Friday, March 28, 2008

China banks learn to say no to risky deals-sources

Chinese banks, widely considered as possible buyers of more U.S. financial assets amid the snowballing credit crisis, are becoming picky and cautious due to increasing concerns about investment risks.

After China's state-controlled CITIC Securities narrowly avoided taking a bath on a proposed investment in the ailing Bear Stearns Cos Inc, the Chinese government is insisting that any major foreign investment by state entities gets approval from the cabinet before a final deal can be reached, according to sources with direct knowledge of the situation.

Even before that, there had been increased nervousness about doing bank deals.

China Construction Bank (CCB), one of the country's Big Four banks, has turned down nearly 30 proposals of possible acquisitions over the past year, including opportunities to buy stakes in troubled U.S. home mortgage lender Countrywide Financial Corp and British bank Northern Rock, the sources said.

CCB, China's top real estate lender, was invited by Goldman Sachs Group Inc late last year to join bids for Countrywide, the biggest U.S. home loan issuer, said the sources, who declined to be identified because they weren't authorized to speak on the record.

CCB turned down Goldman Sachs' proposal after the Chinese bank decided that an equity investment in Countrywide would be too risky for the Chinese bank to bear.

"It's always a question about how to balance your risk and chance," said one of the sources with knowledge of the Countrywide proposal that was presented to CCB. "If risks are bigger than the chance to make money, why should we go for it?" he said.

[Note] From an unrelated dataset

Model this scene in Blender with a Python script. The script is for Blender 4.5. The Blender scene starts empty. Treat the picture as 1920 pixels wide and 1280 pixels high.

Countrywide, based in Calabasas, California, lost $703.5 million last year, its first annual loss in more than 30 years, amid the credit crisis, and its share price sank. It eventually agreed in January to be acquired by Bank of America Corp for about $4 billion in a deal advised by Goldman Sachs.

Like CCB, senior executives at other major Chinese banks said they receive such "invitations" from global investment banks "on a weekly basis". However, their interest in U.S. financial assets has waned because they are concerned the crisis may still have a way to go and the shares could go significantly lower.

NORTHERN ROCK

The big Chinese banks, once in deep financial trouble but stronger now after government bailouts a few years ago, have become popular destinations for investment bankers shopping assets. This is because they are seen having both the desire to grow globally and the means, given big share price gains and China's nearly $2 trillion in foreign exchange assets.

Early this year, CCB also received an invitation from British billionaire Richard Branson's Virgin Group, which suggested CCB should join its bid to acquire the troubled British bank Northern Rock Plc, according to the sources.

Virgin Group's senior representatives flew to Beijing to enter formal negotiations with CCB as they wanted to finalise a plan to jointly invest in Northern Rock. However, the idea was eventually vetoed by CCB's board members who believed the risks of such an investment were too high, the sources said.

"The risks are either exchange rate risks, interest rate risks or integration risks. And of course some countries where the acquisition targets are located were not friendly and did not want to provide any support to us," CCB chairman Guo Shuqing told an official Chinese newspaper last week. He didn't specifically name any possible overseas deal.

The U.K. government decided to nationalise Northern Rock last month after Britain's fifth-largest mortgage lender had already borrowed 25 billion pounds ($49 billion) from the Bank of England after its funding model collapsed last year.

THE BEAR LESSON

In fact, China's sovereign wealth fund, China Investment Corp, and China Development Bank, a state-owned lender to major projects, have both already suffered losses on overseas deals they made last year.

China Investment Corp's first U.S. investment, a near-10 percent stake in Blackstone that cost $3 billion, has lost about 40 percent of its value since the private equity giant's IPO in June, sparking fierce criticism in the Chinese media.

And China Minsheng Banking Corp has lost half of the value of its purchase of a 9.9 percent stake in San Francisco-based UCBH Holdings, which was the first time a Chinese commercial bank had invested in a U.S. bank.

"We made the investment in UCBH for a long-term and strategic purpose," Minsheng Bank's Chairman Dong Wenbiao told Reuters, though he acknowledged he was already under pressure from some of the bank's shareholders.

When JPMorgan Chase & Co announced its plan to bail out the troubled brokerage Bear Stearns Cos Inc, Chinese media celebrated CITIC Securities' good luck at avoiding a disastrous investment.

CITIC Securities, whose parent company is directly controlled by China's cabinet, would have lost most of its planned $1 billion investment to buy a stake in Bear Stearns, which is being sold to JPMorgan for only $2.1 billion, if Chinese regulators hadn't been slow to approve the deal.

As a result of that near-miss, Beijing has begun to tighten its approvals for overseas investments by Chinese financial institutions. Now, any foreign investment that is worth "a considerable amount of money" requires approval from the cabinet before a legal binding agreement can be reached, the sources said.

"We certainly will not buy into institutions like Bear Stearns," said Xiao Gang, chairman of Bank of China, China's fourth-largest bank by assets.